Après quelques minutes de jeu, Kokuga a pourtant de quoi laisser sceptique : une progression libre (donc soumise à la seule volonté du joueur de s’investir), un tank aux déplacements manquant de rapidité, des ennemis et niveaux recyclés qu’on enchaîne parfois sans trop savoir comment. Il faut passer une première impression probablement mitigée pour retrouver la philosophie d’Iuchi et le sens de sa démarche : chaque pattern du jeu est gouverné par une logique. Par un souci de pure cohérence et de complétude visant à ce que le gameplay ne soit que stratégie au carré – jusqu’à forcer la main du joueur dans ce qui a des airs d’Ikaruga au ralenti. La vitesse du tank a priori laborieuse est ainsi non seulement gouvernée par l’inertie des ennemis, mais aussi leurs déplacements sur la grille de jeu servant à mieux calculer les angles de tir. Les mécanismes classiques du genre reviennent alors associés à ceux du puzzle game ou d’un chess shooter : l’enchaînement des patterns se joue avec les décors (multipliant parois et autres éléments), et tout ce qui permet de se débarrasser des ennemis plus rapidement (mines, bases) ; ceci en misant toujours moins sur les réflexes que la compréhension des niveaux. Mais la composition générale répétant (et soulignant) cette fabuleuse alchimie du shoot géométrique ne fait pas tout l’attrait de Kokuga. C’est aussi son système de carte, qui en distribuant aléatoirement et en nombre limité les power ou defense up, ajoute une forme de hasard inédite au genre. Cette nouvelle approche renforce avec ingéniosité l’aspect stratégique, le joueur n’étant plus soumis au principe classique d’accumulation des pouvoirs, mais sa dépense. A chacun ainsi de gérer sa cagnotte pour traverser des passages difficiles ou pulvériser un boss en cinq secondes.

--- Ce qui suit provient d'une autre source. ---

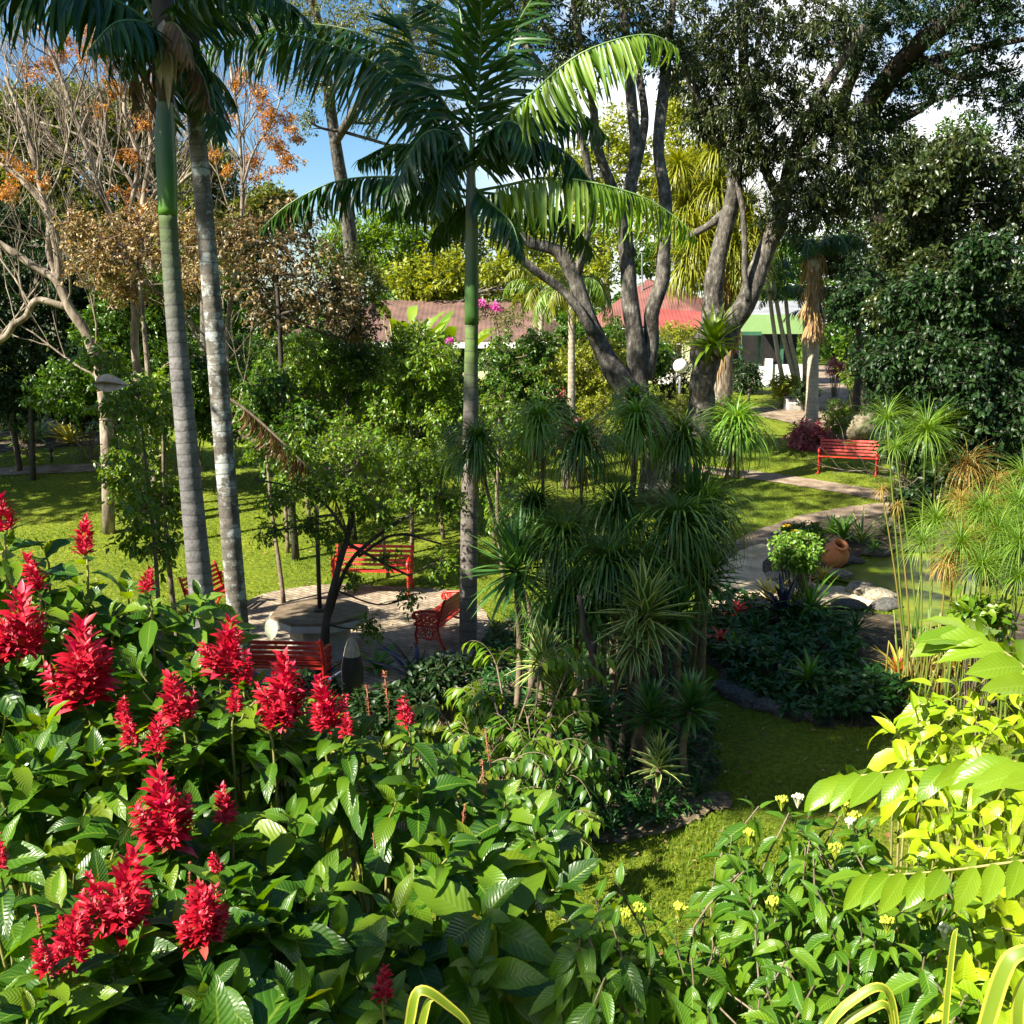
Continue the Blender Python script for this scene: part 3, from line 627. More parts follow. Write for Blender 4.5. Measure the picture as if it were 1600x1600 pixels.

Comme avec Senko no Ronde, il manque toutefois à ce combo de gameplay le degré d’efficacité supplémentaire qui transformerait le jeu en chef-d’œuvre. La mécanique est maligne de prendre le shoot à l’envers (gloire à celui n’utilisant que le tir de base sans toucher à son deck). Mais elle peine à pleinement s’imposer comme le font les plus addictifs des puzzle games (le hasard des cartes obligeant le jeu à ne jamais forcer leur utilité, le concept est parfois tué dans l’œuf). C’est finalement en voulant aller toujours plus sur ce terrain qu’Iuchi perd aussi la force de sidération de ses chefs-d’œuvre (Gradius V touche au génie par ses mécanismes et son sens du spectacle). Malgré ses limites, Kokuga reste un titre passionnant qui dans l’univers du shmup propose une jolie alternative à Cave et ses énièmes versions de DoDonPachi. Un regret, celui de n’avoir pu tester son multijoueur (dans une récente interview sur shmup.com, G.Rev dit avoir conçu le jeu dans cette optique). C’est aussi ça l’inconvénient des jeux de niche : parfois on est seul dedans.